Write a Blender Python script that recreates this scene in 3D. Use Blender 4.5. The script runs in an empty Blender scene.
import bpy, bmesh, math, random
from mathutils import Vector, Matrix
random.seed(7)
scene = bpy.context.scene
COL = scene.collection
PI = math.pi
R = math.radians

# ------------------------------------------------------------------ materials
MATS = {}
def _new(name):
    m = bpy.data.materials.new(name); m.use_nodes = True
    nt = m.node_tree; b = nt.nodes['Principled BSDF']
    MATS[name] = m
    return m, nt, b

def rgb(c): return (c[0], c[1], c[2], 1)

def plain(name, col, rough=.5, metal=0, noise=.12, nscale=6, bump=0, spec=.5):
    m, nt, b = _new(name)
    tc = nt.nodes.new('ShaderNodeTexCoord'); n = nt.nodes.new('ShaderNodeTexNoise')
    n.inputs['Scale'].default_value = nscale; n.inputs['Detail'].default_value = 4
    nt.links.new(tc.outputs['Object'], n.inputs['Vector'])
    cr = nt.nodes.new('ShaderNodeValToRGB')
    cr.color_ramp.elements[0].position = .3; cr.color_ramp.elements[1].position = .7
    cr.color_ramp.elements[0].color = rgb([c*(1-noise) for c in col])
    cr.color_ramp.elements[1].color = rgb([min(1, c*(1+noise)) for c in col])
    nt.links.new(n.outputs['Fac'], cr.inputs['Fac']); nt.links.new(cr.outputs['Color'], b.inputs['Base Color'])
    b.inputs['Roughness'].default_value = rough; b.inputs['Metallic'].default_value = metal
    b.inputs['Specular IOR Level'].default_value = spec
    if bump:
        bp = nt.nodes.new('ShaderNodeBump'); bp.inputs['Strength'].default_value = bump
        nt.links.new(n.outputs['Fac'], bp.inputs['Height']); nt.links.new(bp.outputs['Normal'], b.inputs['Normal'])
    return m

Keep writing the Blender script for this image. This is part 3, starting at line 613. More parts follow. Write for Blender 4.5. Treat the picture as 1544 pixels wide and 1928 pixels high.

● ● ● ●

#### TASK
Reproduce the material in full, with no word added or dropped.

#### OUTPUT OF THE TASK
Write a Blender Python script that recreates this scene in 3D. Use Blender 4.5. The script runs in an empty Blender scene.
import bpy, bmesh, math, random
from mathutils import Vector, Matrix
random.seed(7)
scene = bpy.context.scene
COL = scene.collection
PI = math.pi
R = math.radians

# ------------------------------------------------------------------ materials
MATS = {}
def _new(name):
    m = bpy.data.materials.new(name); m.use_nodes = True
    nt = m.node_tree; b = nt.nodes['Principled BSDF']
    MATS[name] = m
    return m, nt, b

def rgb(c): return (c[0], c[1], c[2], 1)

def plain(name, col, rough=.5, metal=0, noise=.12, nscale=6, bump=0, spec=.5):
    m, nt, b = _new(name)
    tc = nt.nodes.new('ShaderNodeTexCoord'); n = nt.nodes.new('ShaderNodeTexNoise')
    n.inputs['Scale'].default_value = nscale; n.inputs['Detail'].default_value = 4
    nt.links.new(tc.outputs['Object'], n.inputs['Vector'])
    cr = nt.nodes.new('ShaderNodeValToRGB')
    cr.color_ramp.elements[0].position = .3; cr.color_ramp.elements[1].position = .7
    cr.color_ramp.elements[0].color = rgb([c*(1-noise) for c in col])
    cr.color_ramp.elements[1].color = rgb([min(1, c*(1+noise)) for c in col])
    nt.links.new(n.outputs['Fac'], cr.inputs['Fac']); nt.links.new(cr.outputs['Color'], b.inputs['Base Color'])
    b.inputs['Roughness'].default_value = rough; b.inputs['Metallic'].default_value = metal
    b.inputs['Specular IOR Level'].default_value = spec
    if bump:
        bp = nt.nodes.new('ShaderNodeBump'); bp.inputs['Strength'].default_value = bump
        nt.links.new(n.outputs['Fac'], bp.inputs['Height']); nt.links.new(bp.outputs['Normal'], b.inputs['Normal'])
    return m

Keep writing the Blender script for this image. This is part 3, starting at line 613. More parts follow. Write for Blender 4.5. Treat the picture as 1544 pixels wide and 1928 pixels high.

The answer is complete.